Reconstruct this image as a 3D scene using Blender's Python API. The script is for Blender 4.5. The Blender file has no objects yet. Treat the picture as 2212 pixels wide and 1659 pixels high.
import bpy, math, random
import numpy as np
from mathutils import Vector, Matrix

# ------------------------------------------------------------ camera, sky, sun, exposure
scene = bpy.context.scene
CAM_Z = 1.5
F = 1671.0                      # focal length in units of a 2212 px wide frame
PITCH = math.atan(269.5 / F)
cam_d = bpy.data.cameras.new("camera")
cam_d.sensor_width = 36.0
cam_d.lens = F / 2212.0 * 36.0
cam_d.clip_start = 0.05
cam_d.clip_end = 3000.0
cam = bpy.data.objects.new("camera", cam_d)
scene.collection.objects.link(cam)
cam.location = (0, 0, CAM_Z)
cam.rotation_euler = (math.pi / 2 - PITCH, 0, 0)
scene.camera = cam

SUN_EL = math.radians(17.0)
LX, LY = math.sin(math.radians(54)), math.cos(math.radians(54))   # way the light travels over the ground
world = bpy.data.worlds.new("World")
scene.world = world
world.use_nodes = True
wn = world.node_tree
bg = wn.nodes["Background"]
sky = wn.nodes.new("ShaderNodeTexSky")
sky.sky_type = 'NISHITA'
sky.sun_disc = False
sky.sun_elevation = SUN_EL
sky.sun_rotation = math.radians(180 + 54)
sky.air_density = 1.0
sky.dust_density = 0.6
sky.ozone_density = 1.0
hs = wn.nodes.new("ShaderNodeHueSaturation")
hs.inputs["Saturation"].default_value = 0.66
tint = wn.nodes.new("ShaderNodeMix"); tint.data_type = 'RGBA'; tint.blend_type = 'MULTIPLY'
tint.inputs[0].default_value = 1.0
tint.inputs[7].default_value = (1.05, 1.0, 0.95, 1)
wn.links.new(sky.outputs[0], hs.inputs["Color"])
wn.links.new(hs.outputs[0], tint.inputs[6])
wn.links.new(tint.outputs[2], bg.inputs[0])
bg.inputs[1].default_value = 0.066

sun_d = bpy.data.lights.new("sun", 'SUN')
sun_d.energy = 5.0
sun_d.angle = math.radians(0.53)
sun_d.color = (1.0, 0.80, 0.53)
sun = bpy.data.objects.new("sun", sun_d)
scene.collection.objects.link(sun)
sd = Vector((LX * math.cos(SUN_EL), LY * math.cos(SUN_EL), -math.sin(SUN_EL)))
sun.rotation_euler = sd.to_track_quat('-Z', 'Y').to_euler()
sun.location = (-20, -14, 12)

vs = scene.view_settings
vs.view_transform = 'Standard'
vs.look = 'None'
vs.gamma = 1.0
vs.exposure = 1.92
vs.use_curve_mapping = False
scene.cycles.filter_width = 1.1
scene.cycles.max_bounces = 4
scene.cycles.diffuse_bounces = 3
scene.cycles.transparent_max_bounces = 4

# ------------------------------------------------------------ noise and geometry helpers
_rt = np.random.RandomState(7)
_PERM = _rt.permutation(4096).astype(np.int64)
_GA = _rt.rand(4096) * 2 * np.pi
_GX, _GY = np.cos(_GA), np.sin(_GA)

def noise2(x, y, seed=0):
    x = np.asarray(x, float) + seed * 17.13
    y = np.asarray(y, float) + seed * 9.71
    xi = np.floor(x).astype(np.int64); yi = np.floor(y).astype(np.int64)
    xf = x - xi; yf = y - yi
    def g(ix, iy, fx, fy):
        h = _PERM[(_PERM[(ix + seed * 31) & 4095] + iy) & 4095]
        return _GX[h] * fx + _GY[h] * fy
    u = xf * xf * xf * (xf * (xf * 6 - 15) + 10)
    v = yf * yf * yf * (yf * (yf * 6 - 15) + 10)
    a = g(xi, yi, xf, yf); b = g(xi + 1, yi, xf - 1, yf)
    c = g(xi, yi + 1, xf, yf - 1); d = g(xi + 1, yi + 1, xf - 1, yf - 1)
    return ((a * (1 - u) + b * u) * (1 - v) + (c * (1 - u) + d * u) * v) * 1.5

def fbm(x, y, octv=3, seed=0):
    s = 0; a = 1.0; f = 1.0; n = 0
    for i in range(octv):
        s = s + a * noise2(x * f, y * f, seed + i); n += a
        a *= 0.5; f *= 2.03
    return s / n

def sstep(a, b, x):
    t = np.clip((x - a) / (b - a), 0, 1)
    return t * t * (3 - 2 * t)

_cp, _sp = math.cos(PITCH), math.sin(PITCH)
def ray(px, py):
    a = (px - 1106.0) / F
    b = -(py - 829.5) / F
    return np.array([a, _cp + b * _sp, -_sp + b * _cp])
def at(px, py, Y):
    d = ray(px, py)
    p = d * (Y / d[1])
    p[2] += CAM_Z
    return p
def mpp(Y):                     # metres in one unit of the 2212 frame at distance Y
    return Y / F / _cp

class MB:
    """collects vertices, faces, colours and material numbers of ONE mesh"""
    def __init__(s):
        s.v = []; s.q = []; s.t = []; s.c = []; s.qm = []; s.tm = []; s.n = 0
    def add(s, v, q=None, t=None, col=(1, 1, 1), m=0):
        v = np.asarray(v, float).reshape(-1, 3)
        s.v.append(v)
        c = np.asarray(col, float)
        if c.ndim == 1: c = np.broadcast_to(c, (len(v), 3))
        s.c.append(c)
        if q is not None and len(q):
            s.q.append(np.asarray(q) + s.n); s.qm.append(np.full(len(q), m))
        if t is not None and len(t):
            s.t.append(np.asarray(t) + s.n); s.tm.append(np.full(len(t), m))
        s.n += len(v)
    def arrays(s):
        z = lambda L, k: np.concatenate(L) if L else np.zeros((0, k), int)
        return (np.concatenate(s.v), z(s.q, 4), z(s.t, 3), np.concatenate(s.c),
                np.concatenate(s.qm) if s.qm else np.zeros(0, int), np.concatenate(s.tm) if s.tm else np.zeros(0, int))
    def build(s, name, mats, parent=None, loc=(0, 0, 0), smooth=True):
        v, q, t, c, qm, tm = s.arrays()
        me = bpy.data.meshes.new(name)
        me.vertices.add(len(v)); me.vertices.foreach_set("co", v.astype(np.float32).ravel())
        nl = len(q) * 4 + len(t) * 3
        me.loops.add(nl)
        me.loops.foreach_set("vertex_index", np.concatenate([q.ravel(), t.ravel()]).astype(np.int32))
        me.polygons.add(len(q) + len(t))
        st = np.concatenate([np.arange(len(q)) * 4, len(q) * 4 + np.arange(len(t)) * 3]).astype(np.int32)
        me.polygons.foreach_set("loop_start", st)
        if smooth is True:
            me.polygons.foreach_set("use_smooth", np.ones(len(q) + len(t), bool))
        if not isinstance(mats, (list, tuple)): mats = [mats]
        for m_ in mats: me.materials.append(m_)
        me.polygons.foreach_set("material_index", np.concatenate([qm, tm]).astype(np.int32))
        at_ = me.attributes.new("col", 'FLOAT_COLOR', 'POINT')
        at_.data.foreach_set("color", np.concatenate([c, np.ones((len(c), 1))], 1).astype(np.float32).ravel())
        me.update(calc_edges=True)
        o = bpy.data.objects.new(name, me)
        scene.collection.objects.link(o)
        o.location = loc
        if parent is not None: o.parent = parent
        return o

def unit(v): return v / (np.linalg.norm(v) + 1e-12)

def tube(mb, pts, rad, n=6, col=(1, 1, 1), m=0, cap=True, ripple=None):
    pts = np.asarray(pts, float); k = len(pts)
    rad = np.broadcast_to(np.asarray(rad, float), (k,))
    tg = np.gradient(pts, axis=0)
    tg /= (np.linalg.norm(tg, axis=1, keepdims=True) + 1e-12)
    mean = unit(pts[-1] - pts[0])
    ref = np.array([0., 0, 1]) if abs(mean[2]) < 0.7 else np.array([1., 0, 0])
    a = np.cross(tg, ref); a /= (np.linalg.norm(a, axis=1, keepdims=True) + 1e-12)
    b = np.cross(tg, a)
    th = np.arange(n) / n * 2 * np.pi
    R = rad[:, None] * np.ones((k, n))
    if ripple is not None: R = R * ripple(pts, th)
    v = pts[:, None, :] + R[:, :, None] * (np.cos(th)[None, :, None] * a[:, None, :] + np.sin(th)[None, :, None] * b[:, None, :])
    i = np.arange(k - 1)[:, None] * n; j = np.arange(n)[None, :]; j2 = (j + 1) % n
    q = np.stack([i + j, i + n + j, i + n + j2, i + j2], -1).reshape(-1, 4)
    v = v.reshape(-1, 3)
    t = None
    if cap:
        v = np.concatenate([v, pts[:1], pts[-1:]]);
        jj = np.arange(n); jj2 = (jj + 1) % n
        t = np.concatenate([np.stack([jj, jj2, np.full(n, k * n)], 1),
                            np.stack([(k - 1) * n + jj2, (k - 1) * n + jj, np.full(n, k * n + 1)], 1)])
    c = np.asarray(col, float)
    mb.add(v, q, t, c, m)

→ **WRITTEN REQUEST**
Return exactly the opening lines of the listing above, ending with the line that has "sun.location = (-20, -14, 12)".

→ **FULL RESPONSE**
Reconstruct this image as a 3D scene using Blender's Python API. The script is for Blender 4.5. The Blender file has no objects yet. Treat the picture as 2212 pixels wide and 1659 pixels high.
import bpy, math, random
import numpy as np
from mathutils import Vector, Matrix

# ------------------------------------------------------------ camera, sky, sun, exposure
scene = bpy.context.scene
CAM_Z = 1.5
F = 1671.0                      # focal length in units of a 2212 px wide frame
PITCH = math.atan(269.5 / F)
cam_d = bpy.data.cameras.new("camera")
cam_d.sensor_width = 36.0
cam_d.lens = F / 2212.0 * 36.0
cam_d.clip_start = 0.05
cam_d.clip_end = 3000.0
cam = bpy.data.objects.new("camera", cam_d)
scene.collection.objects.link(cam)
cam.location = (0, 0, CAM_Z)
cam.rotation_euler = (math.pi / 2 - PITCH, 0, 0)
scene.camera = cam

SUN_EL = math.radians(17.0)
LX, LY = math.sin(math.radians(54)), math.cos(math.radians(54))   # way the light travels over the ground
world = bpy.data.worlds.new("World")
scene.world = world
world.use_nodes = True
wn = world.node_tree
bg = wn.nodes["Background"]
sky = wn.nodes.new("ShaderNodeTexSky")
sky.sky_type = 'NISHITA'
sky.sun_disc = False
sky.sun_elevation = SUN_EL
sky.sun_rotation = math.radians(180 + 54)
sky.air_density = 1.0
sky.dust_density = 0.6
sky.ozone_density = 1.0
hs = wn.nodes.new("ShaderNodeHueSaturation")
hs.inputs["Saturation"].default_value = 0.66
tint = wn.nodes.new("ShaderNodeMix"); tint.data_type = 'RGBA'; tint.blend_type = 'MULTIPLY'
tint.inputs[0].default_value = 1.0
tint.inputs[7].default_value = (1.05, 1.0, 0.95, 1)
wn.links.new(sky.outputs[0], hs.inputs["Color"])
wn.links.new(hs.outputs[0], tint.inputs[6])
wn.links.new(tint.outputs[2], bg.inputs[0])
bg.inputs[1].default_value = 0.066

sun_d = bpy.data.lights.new("sun", 'SUN')
sun_d.energy = 5.0
sun_d.angle = math.radians(0.53)
sun_d.color = (1.0, 0.80, 0.53)
sun = bpy.data.objects.new("sun", sun_d)
scene.collection.objects.link(sun)
sd = Vector((LX * math.cos(SUN_EL), LY * math.cos(SUN_EL), -math.sin(SUN_EL)))
sun.rotation_euler = sd.to_track_quat('-Z', 'Y').to_euler()
sun.location = (-20, -14, 12)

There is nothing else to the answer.